The Northern Hemisphere is on track for this year to be the warmest since record-keeping started 127 years ago — not too surprising for Utahns, who have also sweltered under record heat, at least for a portion of the year.

Hemispherewide, temperatures for January through October averaged 1.3 degrees above the norm and could break the record for the warmest year set in 2003, according to the National Climatic Data Center. The warming trend could impact the melting of Arctic sea ice and worsen drought conditions throughout the United States.

In Salt Lake City, the summer of 2007 was the warmest ever on record. The months of June, July and August averaged 0.7 degrees warmer than they did in 1994 — the previous record-breaking year. July was Salt Lake City's hottest-ever record; August was its second-hottest.

In addition, spring 2007 in Salt Lake City was the third-warmest ever recorded, according to the National Weather Service office in Salt Lake City.

In the United States, the period from January to October was the seventh warmest since records began in 1895, according to the national data center.

As for the coming winter, the recently updated U.S. forecast by the Climate Prediction Center calls for unusual warmth to persist across most of the nation — 4 percent warmer than the 30-year average — continuing a decadelong trend of warm winters.

Michael Halpert, deputy director of the Climate Prediction Center, cautions that no link can be made between this string of mild winters and manmade climate change.

In medium-elevation states like Utah, it's too early in the year to predict whether this winter will be abnormally warm, according to weather service lead Salt Lake City forecaster Mike Seaman. It is equally likely, based on available data, that Utah will see an abnormally cold season as an abnormally warm one.
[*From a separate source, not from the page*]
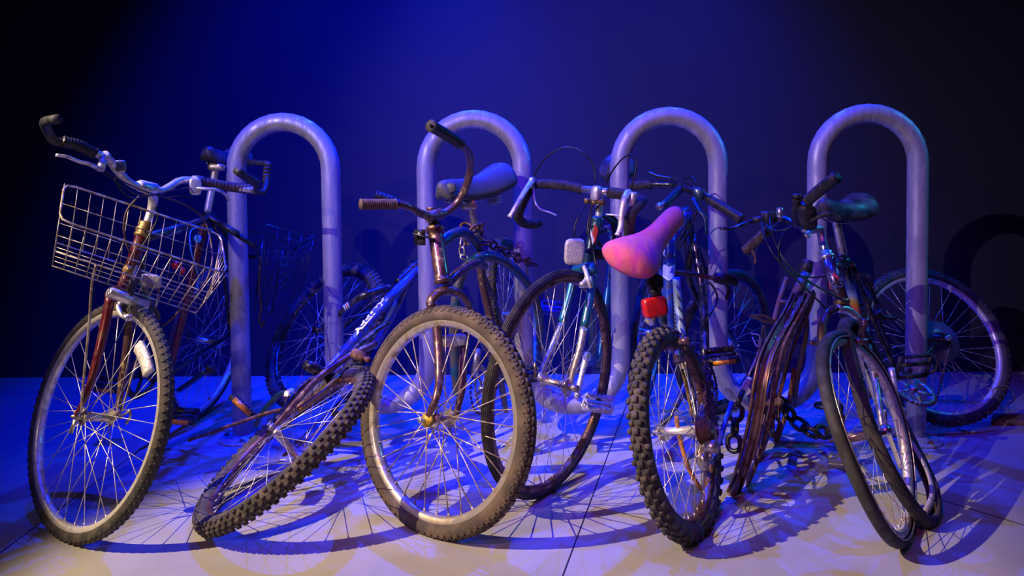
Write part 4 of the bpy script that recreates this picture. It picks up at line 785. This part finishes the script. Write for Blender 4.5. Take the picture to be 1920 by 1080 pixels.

As for rain, "La Nina strengthened during October, making it even more likely that the USA will see below-average precipitation in the already drought-stricken regions of the Southwest and the Southeast this winter," Halpert said.

Besides the Southeast, where 76 percent of the region is in some stage of drought, dry conditions also plague the West, where 57 percent of the region is in drought.

Utah is off to a late start in terms of precipitation, according to Seaman. However, northern Utah may see more precipitation than average by spring.

Conversely, southern Utah is expected to experience less precipitation than normal. Both areas are expected to remain in either "severe" or "moderate" drought conditions, with parts of the

extreme southeast expected to remain in "abnormally dry" conditions, according to the climate prediction center.

The Wasatch Front may see snow as early as Tuesday, Seaman said. Storm systems are expected to blow through the region both Tuesday and Thursday, and either may leave freezing rain in the valleys. Both are expected to dump a few inches of snow in higher elevations, Seaman said.

Temperatures through the next 10 days are expected to be warmer than usual, but not in the record-breaking range.

Last winter, normally the wettest time of year in the Southwest, was unusually dry. Los Angeles had its driest "water year" (measured from July to June) on record with 3.21 inches of rain.

"If they don't get much rain there this winter, it will start to take its toll," Halpert says.

Drought could begin to develop across the southern Plains, which until now has had a very wet year, according to the latest forecasts. Texas is experiencing its fourth-wettest year on record.

The only areas forecast to be wetter-than-average this winter are in the Pacific Northwest and the Ohio Valley.

Snow can be tricky to forecast, Halpert says. "This is just conjecture, but the area that might do the best for snow is the northern Rockies. Along the East Coast and in the southern Appalachians, it's not likely to be a snowy winter," he says.

Worldwide, this is the third-warmest year through October.